In March, a California appeals court overturned the murder conviction of a man based upon the trial judge's jury instructions. A seasoned Santa Cruz criminal defense attorney knows that misleading jury instructions in a criminal case can deny a defendant the right to a fair trial.

The First District Court of Appeal overturned the murder conviction of a San Francisco man, concluding the definition of the lesser offense of manslaughter at trial may have misled the jury. The California Supreme Court will now weigh the matter. The high court recently agreed to review the appellate court ruling.

Prosecutors had claimed the man stabbed a 28-year-old woman to death in front of her children in October, 2000. The man was charged with murder and the case went to trial before a jury in 2008. The man argued to the jury the allegations could only support a charge of voluntary manslaughter. A conviction for voluntary manslaughter would have only exposed the accused to a sentence of three to eleven years. The man ultimately was convicted of murder and sentenced to 16 years to life in prison.

While the ultimate goal of a jury trial can be seeking acquittal of the charges, a defense strategy can include going to trial to minimize the exposure to prison time when plea negotiations fail. The defense argued the killing was committed in the heat of passion. The accused exercised his right to testify at trial and told the jury he had flown into a rage after the woman told him she had been pregnant with his child and received an abortion.
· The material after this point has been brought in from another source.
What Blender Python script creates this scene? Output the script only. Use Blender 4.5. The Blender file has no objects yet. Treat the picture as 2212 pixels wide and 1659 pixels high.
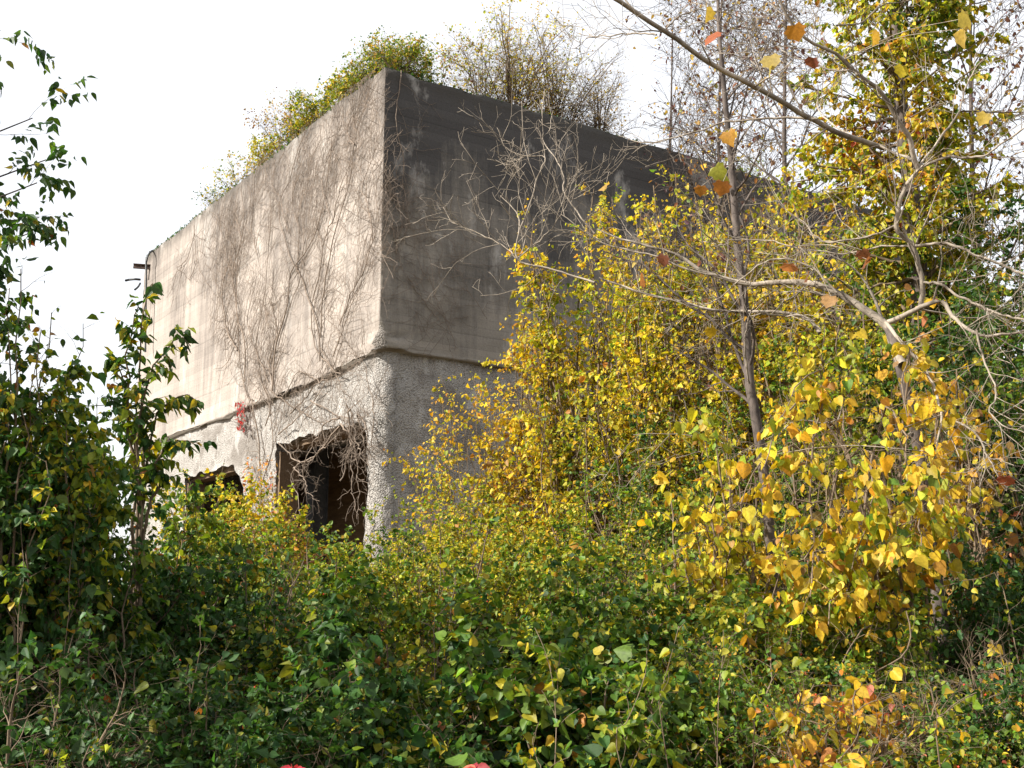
import bpy, bmesh, math
import numpy as np
from mathutils import Vector

rng = np.random.default_rng(11)
SC = bpy.context.scene
COL = SC.collection
R = math.radians

# ------------------------------------------------------------------ camera
F, CX, CY = 2452.6, 1106.0, 829.5          # focal length and centre in px of a 2212 x 1659 frame
PITCH, EYE = R(11.3), 1.6
CP, SP = math.cos(PITCH), math.sin(PITCH)
cam = bpy.data.cameras.new('camera'); camo = bpy.data.objects.new('camera', cam); COL.objects.link(camo)
cam.sensor_width = 36.0; cam.lens = 36.0 * F / 2212; cam.clip_start = .05; cam.clip_end = 3000
camo.location = (0, 0, EYE); camo.rotation_euler = (R(90) + PITCH, 0, 0)
SC.camera = camo

def ray(u, v):
    r, t = (u - CX) / F, (CY - v) / F
    return np.array([r, CP - t * SP, SP + t * CP])
def at(u, v, Y):
    d = ray(u, v); d = d / d[1]
    return np.array([d[0] * Y, Y, EYE + d[2] * Y])
def on_plane(u, v, p0, n):
    o = np.array([0, 0, EYE]); d = ray(u, v)
    return o + d * (np.dot(p0 - o, n) / np.dot(d, n))

# ------------------------------------------------------------------ light
SUN_EL, SUN_AZ = R(36), R(199)              # azimuth: direction towards the sun, counter-clockwise from +X
sd = Vector((math.cos(SUN_EL) * math.cos(SUN_AZ), math.cos(SUN_EL) * math.sin(SUN_AZ), math.sin(SUN_EL)))
sun = bpy.data.lights.new('sun', 'SUN'); sun.energy = 5.0; sun.angle = R(.55); sun.color = (1, .95, .87)
suno = bpy.data.objects.new('sun', sun); COL.objects.link(suno)
suno.rotation_euler = sd.to_track_quat('Z', 'Y').to_euler(); suno.location = (-30, -10, 40)
w = bpy.data.worlds.new('World'); SC.world = w; w.use_nodes = True
nt = w.node_tree; nt.nodes.clear()
sky = nt.nodes.new('ShaderNodeTexSky'); sky.sky_type = 'NISHITA'; sky.sun_disc = False
sky.sun_elevation = SUN_EL; sky.sun_rotation = math.atan2(sd.x, sd.y)
sky.air_density = 1.0; sky.dust_density = 4.0; sky.ozone_density = 1.0
veil = nt.nodes.new('ShaderNodeMix'); veil.data_type = 'RGBA'
veil.inputs['Factor'].default_value = .7; veil.inputs[7].default_value = (7.0, 7.0, 7.05, 1)   # thin bright cloud
bg = nt.nodes.new('ShaderNodeBackground'); bg.inputs['Strength'].default_value = .10
wo = nt.nodes.new('ShaderNodeOutputWorld')
nt.links.new(sky.outputs[0], veil.inputs[6]); nt.links.new(veil.outputs[2], bg.inputs[0]); nt.links.new(bg.outputs[0], wo.inputs[0])
SC.view_settings.view_transform = 'Standard'; SC.view_settings.look = 'None'
SC.view_settings.exposure = 1.08; SC.view_settings.gamma = 1
SC.render.engine = 'CYCLES'
SC.cycles.max_bounces = 8; SC.cycles.diffuse_bounces = 3; SC.cycles.glossy_bounces = 2
SC.cycles.transmission_bounces = 4; SC.cycles.transparent_max_bounces = 6; SC.cycles.caustics_reflective = False

# ------------------------------------------------------------------ materials
def mat(name):
    m = bpy.data.materials.new(name); m.use_nodes = True; n = m.node_tree; n.nodes.clear()
    out = n.nodes.new('ShaderNodeOutputMaterial')
    return m, n, out
class G:                                     # tiny node helper
    def __init__(s, n): s.n = n
    def node(s, t, **kw):
        x = s.n.nodes.new(t)
        for k, v in kw.items(): setattr(x, k, v)
        return x
    def link(s, a, b): s.n.links.new(a, b)
    def noise(s, vec, scale, detail=4, rough=.55, sc=(1, 1, 1), off=(0, 0, 0)):
        mp = s.node('ShaderNodeMapping'); mp.inputs['Scale'].default_value = sc; mp.inputs['Location'].default_value = off
        s.link(vec, mp.inputs[0])
        t = s.node('ShaderNodeTexNoise'); t.inputs['Scale'].default_value = scale
        t.inputs['Detail'].default_value = detail; t.inputs['Roughness'].default_value = rough
        s.link(mp.outputs[0], t.inputs['Vector']); return t.outputs['Fac']
    def ramp(s, f, stops):
        r = s.node('ShaderNodeValToRGB'); e = r.color_ramp.elements
        while len(e) < len(stops): e.new(.5)
        for x, (p, c) in zip(e, stops):
            x.position = p; x.color = (c, c, c, 1) if isinstance(c, (int, float)) else (*c, 1)
        s.link(f, r.inputs[0]); return r.outputs[0]
    def mix(s, f, a, b, mode='MIX'):
        m = s.node('ShaderNodeMix', data_type='RGBA', blend_type=mode)
        for sock, v in ((0, f), (6, a), (7, b)):
            if isinstance(v, (int, float)): m.inputs[sock].default_value = v if sock == 0 else (v, v, v, 1)
            elif isinstance(v, tuple): m.inputs[sock].default_value = (*v, 1)
            else: s.link(v, m.inputs[sock])
        return m.outputs[2]
    def math(s, op, a, b=0.0, c=0.0):
        m = s.node('ShaderNodeMath', operation=op)
        for i, v in enumerate((a, b, c)):
            if isinstance(v, (int, float)): m.inputs[i].default_value = v
            else: s.link(v, m.inputs[i])
        return m.outputs[0]
    def mapr(s, f, a, b, c=0.0, d=1.0):
        m = s.node('ShaderNodeMapRange'); s.link(f, m.inputs[0])
        for i, v in enumerate((a, b, c, d)): m.inputs[i + 1].default_value = v
        return m.outputs[0]
    def bump(s, h, strength, dist):
        b = s.node('ShaderNodeBump'); b.inputs['Strength'].default_value = strength; b.inputs['Distance'].default_value = dist
        s.link(h, b.inputs['Height']); return b.outputs[0]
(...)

The trial judge instructed the jury to compare the man's conduct to an average person's actions under the same circumstances. The appellate court ruled the instruction was misleading because it suggested to the jury the crime could only be manslaughter if the circumstances would have provoked an average person to kill the woman. The appellate court said the law requires jurors only to decide whether a person, faced with the alleged provocation involved in the case, "would have reacted from passion rather than from judgment."

The issue will now be decided in the California Supreme Court. No hearing date has been set. If the high court overturns the appellate court, the Justices will also decide whether to remand for a new trial, or reinstate the original murder conviction.